It is the third day of the Cascadia HOPS expedition and I’m amazed by how much we’ve accomplished so far.

On Tuesday we left Newport and headed to our first station. After a slight setback, we reached our first station close to midnight and began our first coring operations. Our goal was to reoccupy a site we cored with multiple jumbo piston cores in 2017 and recover fresh materials that could be used to study the location’s pore water geochemistry. A sediment’s pore waters are chemically different than the ocean water above as they are modified by microbes as they eat organic matter in the sediments. We were interested in changes in the upper couple meters, so we rigged and deployed two small gravity cores that could recover 2 meters of sediment without too much disturbance. And then deployed a multi-core to capture a pristine sample of the upper half meter.

Following those operations, we transited to our first piston coring station just north of the Astoria Canyon on the Oregon continental slope. On the way we tagged another multi-core to study surface sediments near the head of the Astoria Canyon. There, we surveyed using the CHIRP system that lets us image the upper sediments at the seafloor and identified a site with an expanded Holocene (~10 thousand years) unit. There we completed our first ‘Giant’ gravity coring and piston coring operations. The piston core hit hard and blew through the upper few meters, but luckily the gravity core did a nice job recovering those sediments, providing continuous recovery between the two cores.

Following that site, we transited north to our most northern planned site off the Washington Margin. Along the way we found some beautiful deposits that I think we’ll go back to before this cruise is over. We made it to our planned site and started the survey there. But no luck! The sediment deposit was not what we hoped for. Luckily, we had a nearby alternate that turned out to be better than we expected. We expect that it will have a nice record spanning the last deglaciation from the last ice age. So we started with a piston corer and recovered sediments that filled the barrel all the way to the top. Excited, we rigged an even longer piston core and filled that one all the way to the top as well!

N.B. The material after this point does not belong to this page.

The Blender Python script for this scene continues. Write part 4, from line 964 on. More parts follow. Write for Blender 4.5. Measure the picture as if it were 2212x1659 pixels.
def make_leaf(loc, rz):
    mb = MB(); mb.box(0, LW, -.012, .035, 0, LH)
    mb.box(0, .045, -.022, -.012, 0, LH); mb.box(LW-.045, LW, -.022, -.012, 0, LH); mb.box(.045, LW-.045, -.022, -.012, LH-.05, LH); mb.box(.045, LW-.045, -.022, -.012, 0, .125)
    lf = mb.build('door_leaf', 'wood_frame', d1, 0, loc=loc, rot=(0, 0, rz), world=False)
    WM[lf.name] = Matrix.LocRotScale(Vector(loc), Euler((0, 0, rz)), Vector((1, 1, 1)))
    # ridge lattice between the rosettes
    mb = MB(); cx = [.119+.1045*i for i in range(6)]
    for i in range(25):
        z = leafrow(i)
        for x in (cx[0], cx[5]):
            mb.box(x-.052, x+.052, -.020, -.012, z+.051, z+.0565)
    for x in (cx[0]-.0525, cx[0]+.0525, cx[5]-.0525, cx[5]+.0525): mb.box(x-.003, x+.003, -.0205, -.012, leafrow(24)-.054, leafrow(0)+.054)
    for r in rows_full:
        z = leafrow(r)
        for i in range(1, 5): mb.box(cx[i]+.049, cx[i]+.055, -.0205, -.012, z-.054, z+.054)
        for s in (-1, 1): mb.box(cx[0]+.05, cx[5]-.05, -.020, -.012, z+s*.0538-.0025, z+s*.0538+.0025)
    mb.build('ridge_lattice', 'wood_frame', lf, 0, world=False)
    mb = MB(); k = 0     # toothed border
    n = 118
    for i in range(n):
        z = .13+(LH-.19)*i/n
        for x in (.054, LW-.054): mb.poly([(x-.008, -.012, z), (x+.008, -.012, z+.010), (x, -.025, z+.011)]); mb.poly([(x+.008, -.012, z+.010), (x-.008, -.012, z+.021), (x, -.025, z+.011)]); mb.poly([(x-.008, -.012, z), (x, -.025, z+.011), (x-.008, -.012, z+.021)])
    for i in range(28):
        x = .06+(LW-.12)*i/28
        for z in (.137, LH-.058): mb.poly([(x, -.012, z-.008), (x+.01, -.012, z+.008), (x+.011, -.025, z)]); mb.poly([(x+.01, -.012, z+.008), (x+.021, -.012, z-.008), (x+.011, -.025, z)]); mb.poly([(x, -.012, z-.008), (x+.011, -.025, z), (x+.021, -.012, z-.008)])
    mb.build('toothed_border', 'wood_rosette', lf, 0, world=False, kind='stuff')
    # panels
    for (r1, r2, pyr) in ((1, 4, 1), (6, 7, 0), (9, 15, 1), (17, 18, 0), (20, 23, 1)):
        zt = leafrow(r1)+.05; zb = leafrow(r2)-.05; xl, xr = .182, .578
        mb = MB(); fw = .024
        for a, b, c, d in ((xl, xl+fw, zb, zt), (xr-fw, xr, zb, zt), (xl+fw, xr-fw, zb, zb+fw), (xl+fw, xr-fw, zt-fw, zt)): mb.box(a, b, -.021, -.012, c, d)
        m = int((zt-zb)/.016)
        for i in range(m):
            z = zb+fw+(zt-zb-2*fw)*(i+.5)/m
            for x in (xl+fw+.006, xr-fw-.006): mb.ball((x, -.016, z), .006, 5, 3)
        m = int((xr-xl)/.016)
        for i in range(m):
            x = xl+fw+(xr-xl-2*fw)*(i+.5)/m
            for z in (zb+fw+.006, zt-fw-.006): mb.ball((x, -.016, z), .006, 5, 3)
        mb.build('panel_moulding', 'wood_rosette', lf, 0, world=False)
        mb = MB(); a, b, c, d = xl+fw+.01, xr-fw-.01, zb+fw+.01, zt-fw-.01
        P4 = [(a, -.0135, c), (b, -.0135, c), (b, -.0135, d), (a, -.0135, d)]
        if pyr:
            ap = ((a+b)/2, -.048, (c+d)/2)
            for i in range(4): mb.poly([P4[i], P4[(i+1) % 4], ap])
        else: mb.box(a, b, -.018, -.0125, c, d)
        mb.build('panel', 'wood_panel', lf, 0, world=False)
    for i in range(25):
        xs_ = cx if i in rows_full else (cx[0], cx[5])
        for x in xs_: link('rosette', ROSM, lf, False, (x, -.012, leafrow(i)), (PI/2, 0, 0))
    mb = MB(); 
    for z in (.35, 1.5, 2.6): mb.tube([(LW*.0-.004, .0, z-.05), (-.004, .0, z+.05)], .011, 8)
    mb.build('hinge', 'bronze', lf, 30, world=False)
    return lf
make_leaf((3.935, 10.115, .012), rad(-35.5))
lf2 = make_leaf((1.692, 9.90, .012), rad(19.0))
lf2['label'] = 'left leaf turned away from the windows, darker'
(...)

Needless to say, Mo, me, and the whole science party were thrilled and can’t wait to get home and split it.

We finished the day by surveying the top of another canyon on the Washington Margin and sampling sediments with a multi-core. Tomorrow we are planning to start coring operations around 630 AM. Hopefully our luck continues!

Deploying a plankton net tow over the side of RV Oceanus. Among other critters, the new tow will collect planktonic foraminifera, which can be studied to help us better interpret the fossil foraminifera shells we find in our sediment cores.
OSU MARSSAM Coring Technician Paul Walczak getting things ready for a piston core.
Chris Fanshier and Valerie Sahakian labeling a core liner before it gets loaded into the core barrel. Pre-labeling core liners helps us know what everything is when the core comes back wet and muddy.
Brandon D’Andrea and Chris Fanshier landing the trigger core for a piston core. The trigger core is a smaller 3 meter core that hits the bottom before the piston core and triggers he longer piston core. Note the mud on the weights! A huge success!
The MARSSAM coring team landing the piston core ‘bomb’, or heavy weighted top, on the side of R/V Oceanus. This one must have been buried deep in the mud because of all the mud on top of it. That is great because it means we can sample deeper. But, good thing we also got a gravity core with good recovery of the upper couple meters at this same station!
Deepa Dwyer and the Multi Sensor Core Logger (MSCL). The MSCL can be used to collect data on cores before we even split them open. This helps us know what we got and helps us make decisions for what we do next.
Camilo Ponton analyzing data in the RV Oceanus Main Lab with a killer cruise logo sticker on his laptop.
Mo Walczak and Valerie Sahakian studying the map to decide where we will go next for our survey.